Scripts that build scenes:
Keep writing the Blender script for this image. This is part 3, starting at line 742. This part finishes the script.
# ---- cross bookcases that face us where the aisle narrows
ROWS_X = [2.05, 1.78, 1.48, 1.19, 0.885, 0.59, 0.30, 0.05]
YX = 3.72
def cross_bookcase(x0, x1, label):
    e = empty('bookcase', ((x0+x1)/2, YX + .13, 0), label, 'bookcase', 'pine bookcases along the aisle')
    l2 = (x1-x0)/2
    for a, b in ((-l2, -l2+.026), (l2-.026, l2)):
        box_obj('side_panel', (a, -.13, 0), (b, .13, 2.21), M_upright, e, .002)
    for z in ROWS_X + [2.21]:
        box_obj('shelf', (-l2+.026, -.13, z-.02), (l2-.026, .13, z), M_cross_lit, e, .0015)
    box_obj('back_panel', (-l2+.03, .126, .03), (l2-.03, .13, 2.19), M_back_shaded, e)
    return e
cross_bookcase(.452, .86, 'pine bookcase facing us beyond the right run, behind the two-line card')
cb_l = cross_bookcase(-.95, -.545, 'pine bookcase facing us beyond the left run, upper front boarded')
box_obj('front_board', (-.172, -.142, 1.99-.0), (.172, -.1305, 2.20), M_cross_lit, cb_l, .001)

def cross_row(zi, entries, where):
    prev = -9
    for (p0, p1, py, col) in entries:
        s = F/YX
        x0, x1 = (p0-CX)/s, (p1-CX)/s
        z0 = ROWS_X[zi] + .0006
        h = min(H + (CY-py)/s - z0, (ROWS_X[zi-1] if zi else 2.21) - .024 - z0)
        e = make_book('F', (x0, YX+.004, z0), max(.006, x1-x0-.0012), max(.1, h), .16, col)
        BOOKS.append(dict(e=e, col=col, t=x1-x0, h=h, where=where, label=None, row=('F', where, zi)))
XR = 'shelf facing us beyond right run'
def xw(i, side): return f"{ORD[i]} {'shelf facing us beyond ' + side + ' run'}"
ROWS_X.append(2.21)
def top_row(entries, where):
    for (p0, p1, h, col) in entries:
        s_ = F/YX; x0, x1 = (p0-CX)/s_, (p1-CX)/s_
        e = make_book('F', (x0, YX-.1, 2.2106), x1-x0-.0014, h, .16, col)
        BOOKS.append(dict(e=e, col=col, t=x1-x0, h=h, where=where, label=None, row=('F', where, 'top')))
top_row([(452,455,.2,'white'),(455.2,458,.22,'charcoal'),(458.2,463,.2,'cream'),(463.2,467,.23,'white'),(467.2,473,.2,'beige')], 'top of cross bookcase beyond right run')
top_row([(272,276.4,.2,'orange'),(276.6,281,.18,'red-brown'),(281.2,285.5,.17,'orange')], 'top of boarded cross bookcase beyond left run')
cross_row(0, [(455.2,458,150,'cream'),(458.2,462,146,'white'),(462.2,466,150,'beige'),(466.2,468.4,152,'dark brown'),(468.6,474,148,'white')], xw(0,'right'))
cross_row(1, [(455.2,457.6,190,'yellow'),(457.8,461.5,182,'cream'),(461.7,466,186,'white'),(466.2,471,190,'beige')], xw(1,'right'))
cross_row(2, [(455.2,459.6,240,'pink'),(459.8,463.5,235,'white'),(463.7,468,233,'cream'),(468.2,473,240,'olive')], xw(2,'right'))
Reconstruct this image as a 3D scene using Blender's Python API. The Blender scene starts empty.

**WRITTEN PROBLEM**
Every entry in the listing must be retyped exactly.

**EXPECTED ANSWER**
Keep writing the Blender script for this image. This is part 3, starting at line 742. This part finishes the script.
# ---- cross bookcases that face us where the aisle narrows
ROWS_X = [2.05, 1.78, 1.48, 1.19, 0.885, 0.59, 0.30, 0.05]
YX = 3.72
def cross_bookcase(x0, x1, label):
    e = empty('bookcase', ((x0+x1)/2, YX + .13, 0), label, 'bookcase', 'pine bookcases along the aisle')
    l2 = (x1-x0)/2
    for a, b in ((-l2, -l2+.026), (l2-.026, l2)):
        box_obj('side_panel', (a, -.13, 0), (b, .13, 2.21), M_upright, e, .002)
    for z in ROWS_X + [2.21]:
        box_obj('shelf', (-l2+.026, -.13, z-.02), (l2-.026, .13, z), M_cross_lit, e, .0015)
    box_obj('back_panel', (-l2+.03, .126, .03), (l2-.03, .13, 2.19), M_back_shaded, e)
    return e
cross_bookcase(.452, .86, 'pine bookcase facing us beyond the right run, behind the two-line card')
cb_l = cross_bookcase(-.95, -.545, 'pine bookcase facing us beyond the left run, upper front boarded')
box_obj('front_board', (-.172, -.142, 1.99-.0), (.172, -.1305, 2.20), M_cross_lit, cb_l, .001)

def cross_row(zi, entries, where):
    prev = -9
    for (p0, p1, py, col) in entries:
        s = F/YX
        x0, x1 = (p0-CX)/s, (p1-CX)/s
        z0 = ROWS_X[zi] + .0006
        h = min(H + (CY-py)/s - z0, (ROWS_X[zi-1] if zi else 2.21) - .024 - z0)
        e = make_book('F', (x0, YX+.004, z0), max(.006, x1-x0-.0012), max(.1, h), .16, col)
        BOOKS.append(dict(e=e, col=col, t=x1-x0, h=h, where=where, label=None, row=('F', where, zi)))
XR = 'shelf facing us beyond right run'
def xw(i, side): return f"{ORD[i]} {'shelf facing us beyond ' + side + ' run'}"
ROWS_X.append(2.21)
def top_row(entries, where):
    for (p0, p1, h, col) in entries:
        s_ = F/YX; x0, x1 = (p0-CX)/s_, (p1-CX)/s_
        e = make_book('F', (x0, YX-.1, 2.2106), x1-x0-.0014, h, .16, col)
        BOOKS.append(dict(e=e, col=col, t=x1-x0, h=h, where=where, label=None, row=('F', where, 'top')))
top_row([(452,455,.2,'white'),(455.2,458,.22,'charcoal'),(458.2,463,.2,'cream'),(463.2,467,.23,'white'),(467.2,473,.2,'beige')], 'top of cross bookcase beyond right run')
top_row([(272,276.4,.2,'orange'),(276.6,281,.18,'red-brown'),(281.2,285.5,.17,'orange')], 'top of boarded cross bookcase beyond left run')
cross_row(0, [(455.2,458,150,'cream'),(458.2,462,146,'white'),(462.2,466,150,'beige'),(466.2,468.4,152,'dark brown'),(468.6,474,148,'white')], xw(0,'right'))
cross_row(1, [(455.2,457.6,190,'yellow'),(457.8,461.5,182,'cream'),(461.7,466,186,'white'),(466.2,471,190,'beige')], xw(1,'right'))
cross_row(2, [(455.2,459.6,240,'pink'),(459.8,463.5,235,'white'),(463.7,468,233,'cream'),(468.2,473,240,'olive')], xw(2,'right'))
Reconstruct this image as a 3D scene using Blender's Python API. The Blender scene starts empty.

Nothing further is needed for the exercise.